STORED DATA:
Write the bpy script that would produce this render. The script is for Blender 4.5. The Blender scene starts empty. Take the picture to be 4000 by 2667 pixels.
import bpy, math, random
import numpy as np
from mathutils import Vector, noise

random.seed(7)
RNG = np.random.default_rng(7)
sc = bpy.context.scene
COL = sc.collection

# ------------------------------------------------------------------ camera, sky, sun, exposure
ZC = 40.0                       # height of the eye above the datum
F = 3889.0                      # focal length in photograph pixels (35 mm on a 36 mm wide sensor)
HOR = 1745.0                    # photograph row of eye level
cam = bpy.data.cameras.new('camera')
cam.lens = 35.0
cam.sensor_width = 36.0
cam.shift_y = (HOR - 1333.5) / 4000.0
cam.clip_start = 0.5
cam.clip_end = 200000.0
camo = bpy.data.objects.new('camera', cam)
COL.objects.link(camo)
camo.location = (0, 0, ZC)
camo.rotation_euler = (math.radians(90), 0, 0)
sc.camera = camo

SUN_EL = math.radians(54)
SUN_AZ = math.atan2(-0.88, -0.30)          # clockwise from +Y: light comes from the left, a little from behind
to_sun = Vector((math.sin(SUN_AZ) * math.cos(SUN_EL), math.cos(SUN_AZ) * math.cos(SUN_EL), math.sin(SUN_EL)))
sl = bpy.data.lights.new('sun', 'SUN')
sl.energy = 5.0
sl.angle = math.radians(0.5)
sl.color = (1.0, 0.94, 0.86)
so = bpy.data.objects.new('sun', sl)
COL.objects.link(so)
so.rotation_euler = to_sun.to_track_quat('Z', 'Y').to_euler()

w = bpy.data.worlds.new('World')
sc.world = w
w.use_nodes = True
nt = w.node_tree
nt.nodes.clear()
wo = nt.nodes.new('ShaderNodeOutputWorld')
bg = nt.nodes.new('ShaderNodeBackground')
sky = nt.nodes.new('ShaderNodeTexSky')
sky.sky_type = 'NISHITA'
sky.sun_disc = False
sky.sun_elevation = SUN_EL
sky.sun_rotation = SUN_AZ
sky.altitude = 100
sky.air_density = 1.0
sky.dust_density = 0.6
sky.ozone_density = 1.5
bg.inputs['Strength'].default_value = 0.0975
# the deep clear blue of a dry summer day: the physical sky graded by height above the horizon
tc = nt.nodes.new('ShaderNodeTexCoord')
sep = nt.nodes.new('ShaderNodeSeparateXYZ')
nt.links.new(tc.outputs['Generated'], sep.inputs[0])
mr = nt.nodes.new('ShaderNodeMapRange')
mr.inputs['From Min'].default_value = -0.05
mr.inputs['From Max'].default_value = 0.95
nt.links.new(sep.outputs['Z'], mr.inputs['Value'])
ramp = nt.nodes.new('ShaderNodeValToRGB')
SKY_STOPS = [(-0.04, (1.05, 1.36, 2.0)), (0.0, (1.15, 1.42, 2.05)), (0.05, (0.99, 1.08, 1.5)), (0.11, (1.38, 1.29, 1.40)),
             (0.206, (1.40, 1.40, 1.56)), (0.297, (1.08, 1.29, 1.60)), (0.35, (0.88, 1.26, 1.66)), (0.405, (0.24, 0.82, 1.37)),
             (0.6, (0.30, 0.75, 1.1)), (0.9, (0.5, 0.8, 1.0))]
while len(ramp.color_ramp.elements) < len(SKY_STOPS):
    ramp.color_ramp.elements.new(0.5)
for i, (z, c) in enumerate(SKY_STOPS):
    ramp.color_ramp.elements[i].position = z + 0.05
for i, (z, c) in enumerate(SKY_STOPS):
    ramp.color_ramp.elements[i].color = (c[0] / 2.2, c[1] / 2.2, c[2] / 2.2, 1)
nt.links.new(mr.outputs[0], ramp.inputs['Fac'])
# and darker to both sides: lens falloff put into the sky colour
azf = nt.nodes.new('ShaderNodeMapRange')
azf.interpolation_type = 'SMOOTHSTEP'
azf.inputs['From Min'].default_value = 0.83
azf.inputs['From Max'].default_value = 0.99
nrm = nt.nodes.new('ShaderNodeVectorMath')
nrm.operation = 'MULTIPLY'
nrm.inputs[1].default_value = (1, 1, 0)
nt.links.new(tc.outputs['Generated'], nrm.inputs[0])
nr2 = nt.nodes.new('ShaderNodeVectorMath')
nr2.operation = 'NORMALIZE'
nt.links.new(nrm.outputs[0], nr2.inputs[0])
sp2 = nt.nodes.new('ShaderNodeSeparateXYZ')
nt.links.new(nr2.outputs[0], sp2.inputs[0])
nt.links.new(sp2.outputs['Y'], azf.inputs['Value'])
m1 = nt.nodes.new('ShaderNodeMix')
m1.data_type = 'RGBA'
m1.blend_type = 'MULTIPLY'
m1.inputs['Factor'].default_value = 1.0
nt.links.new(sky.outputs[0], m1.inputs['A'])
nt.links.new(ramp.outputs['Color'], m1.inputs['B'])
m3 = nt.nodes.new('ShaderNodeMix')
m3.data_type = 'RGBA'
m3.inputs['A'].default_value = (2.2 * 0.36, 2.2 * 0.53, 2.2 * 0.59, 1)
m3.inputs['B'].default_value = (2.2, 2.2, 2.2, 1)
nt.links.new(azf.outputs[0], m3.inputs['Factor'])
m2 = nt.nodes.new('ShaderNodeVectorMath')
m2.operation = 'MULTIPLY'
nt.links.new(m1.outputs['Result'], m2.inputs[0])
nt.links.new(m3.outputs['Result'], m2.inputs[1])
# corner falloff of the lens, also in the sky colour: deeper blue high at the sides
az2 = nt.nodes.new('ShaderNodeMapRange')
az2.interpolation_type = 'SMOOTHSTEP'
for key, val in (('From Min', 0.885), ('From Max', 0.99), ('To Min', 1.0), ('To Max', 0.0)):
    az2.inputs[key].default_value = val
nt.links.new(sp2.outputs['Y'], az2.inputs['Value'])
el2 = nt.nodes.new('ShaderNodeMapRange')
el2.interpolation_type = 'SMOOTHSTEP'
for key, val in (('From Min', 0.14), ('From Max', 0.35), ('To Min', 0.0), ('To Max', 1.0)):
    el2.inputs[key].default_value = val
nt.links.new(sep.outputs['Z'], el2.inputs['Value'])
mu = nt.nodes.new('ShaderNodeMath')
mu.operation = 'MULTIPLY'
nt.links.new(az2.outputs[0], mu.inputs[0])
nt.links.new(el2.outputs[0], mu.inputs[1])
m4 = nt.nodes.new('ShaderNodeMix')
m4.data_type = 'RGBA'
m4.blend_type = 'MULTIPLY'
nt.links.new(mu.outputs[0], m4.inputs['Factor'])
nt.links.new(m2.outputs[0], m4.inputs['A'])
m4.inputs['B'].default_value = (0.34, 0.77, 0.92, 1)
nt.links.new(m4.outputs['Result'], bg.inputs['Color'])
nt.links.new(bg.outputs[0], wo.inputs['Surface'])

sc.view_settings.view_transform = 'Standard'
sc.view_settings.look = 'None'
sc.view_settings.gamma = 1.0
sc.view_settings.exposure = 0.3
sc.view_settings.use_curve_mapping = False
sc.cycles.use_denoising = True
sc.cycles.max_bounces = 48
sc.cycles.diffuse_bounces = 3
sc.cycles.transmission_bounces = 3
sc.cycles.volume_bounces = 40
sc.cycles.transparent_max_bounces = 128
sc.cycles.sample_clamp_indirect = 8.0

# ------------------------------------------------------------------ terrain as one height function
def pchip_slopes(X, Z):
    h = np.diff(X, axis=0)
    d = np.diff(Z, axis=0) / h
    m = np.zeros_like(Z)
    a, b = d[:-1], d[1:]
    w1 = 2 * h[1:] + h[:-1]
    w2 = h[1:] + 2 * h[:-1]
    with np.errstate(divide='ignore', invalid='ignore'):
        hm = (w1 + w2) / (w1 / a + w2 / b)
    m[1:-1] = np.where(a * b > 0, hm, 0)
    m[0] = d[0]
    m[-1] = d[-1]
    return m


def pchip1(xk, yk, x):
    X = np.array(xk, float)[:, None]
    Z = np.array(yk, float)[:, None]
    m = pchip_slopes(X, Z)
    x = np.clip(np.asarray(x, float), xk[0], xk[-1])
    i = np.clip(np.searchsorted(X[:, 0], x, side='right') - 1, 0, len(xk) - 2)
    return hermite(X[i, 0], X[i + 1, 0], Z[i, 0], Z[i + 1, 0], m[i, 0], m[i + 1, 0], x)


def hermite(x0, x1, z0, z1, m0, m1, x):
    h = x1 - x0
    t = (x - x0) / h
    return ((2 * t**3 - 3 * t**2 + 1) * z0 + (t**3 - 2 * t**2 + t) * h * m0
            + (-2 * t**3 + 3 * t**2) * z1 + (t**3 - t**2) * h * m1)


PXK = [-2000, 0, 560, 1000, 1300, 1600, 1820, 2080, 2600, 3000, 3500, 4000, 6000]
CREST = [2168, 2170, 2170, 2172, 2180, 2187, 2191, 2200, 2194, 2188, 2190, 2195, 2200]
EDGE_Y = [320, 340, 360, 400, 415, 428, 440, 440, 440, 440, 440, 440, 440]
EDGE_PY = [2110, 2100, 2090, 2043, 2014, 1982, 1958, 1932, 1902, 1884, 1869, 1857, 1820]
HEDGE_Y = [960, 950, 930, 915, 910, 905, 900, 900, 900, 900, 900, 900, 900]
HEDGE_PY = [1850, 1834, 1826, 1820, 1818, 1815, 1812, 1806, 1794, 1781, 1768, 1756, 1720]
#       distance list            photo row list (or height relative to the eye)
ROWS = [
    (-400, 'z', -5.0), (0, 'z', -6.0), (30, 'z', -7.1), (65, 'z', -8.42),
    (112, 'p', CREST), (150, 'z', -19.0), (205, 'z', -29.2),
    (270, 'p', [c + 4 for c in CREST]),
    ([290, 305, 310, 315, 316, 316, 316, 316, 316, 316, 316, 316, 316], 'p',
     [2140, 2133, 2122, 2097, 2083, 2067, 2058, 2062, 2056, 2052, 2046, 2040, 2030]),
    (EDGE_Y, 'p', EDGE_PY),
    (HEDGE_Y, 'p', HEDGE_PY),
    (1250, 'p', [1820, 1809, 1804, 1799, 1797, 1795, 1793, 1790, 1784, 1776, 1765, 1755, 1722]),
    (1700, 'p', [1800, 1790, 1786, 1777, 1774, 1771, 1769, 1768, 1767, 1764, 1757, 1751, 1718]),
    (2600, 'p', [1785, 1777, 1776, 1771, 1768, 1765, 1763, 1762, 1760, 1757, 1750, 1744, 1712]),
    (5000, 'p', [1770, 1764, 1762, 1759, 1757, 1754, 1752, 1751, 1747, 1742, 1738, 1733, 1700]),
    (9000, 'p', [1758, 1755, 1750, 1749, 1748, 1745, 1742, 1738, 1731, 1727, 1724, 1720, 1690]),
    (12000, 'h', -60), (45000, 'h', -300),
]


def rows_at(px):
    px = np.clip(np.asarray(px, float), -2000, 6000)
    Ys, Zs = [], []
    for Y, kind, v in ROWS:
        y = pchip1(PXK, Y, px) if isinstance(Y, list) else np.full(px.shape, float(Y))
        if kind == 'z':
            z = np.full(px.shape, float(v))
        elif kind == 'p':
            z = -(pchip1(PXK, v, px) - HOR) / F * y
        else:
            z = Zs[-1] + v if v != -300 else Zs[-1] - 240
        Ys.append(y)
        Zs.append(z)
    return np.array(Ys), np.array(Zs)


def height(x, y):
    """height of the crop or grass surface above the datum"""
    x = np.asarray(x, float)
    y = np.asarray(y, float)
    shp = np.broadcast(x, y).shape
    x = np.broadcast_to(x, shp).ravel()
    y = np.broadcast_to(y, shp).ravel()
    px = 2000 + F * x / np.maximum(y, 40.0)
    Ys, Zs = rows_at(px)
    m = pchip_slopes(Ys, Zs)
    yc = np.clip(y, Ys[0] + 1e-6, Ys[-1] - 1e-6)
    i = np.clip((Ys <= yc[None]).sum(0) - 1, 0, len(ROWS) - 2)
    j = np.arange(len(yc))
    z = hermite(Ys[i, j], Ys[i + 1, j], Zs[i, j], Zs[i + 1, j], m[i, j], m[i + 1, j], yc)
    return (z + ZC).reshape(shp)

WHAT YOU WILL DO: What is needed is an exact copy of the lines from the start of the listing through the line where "COL = sc.collection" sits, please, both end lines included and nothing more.

ANSWER BELOW:
Write the bpy script that would produce this render. The script is for Blender 4.5. The Blender scene starts empty. Take the picture to be 4000 by 2667 pixels.
import bpy, math, random
import numpy as np
from mathutils import Vector, noise

random.seed(7)
RNG = np.random.default_rng(7)
sc = bpy.context.scene
COL = sc.collection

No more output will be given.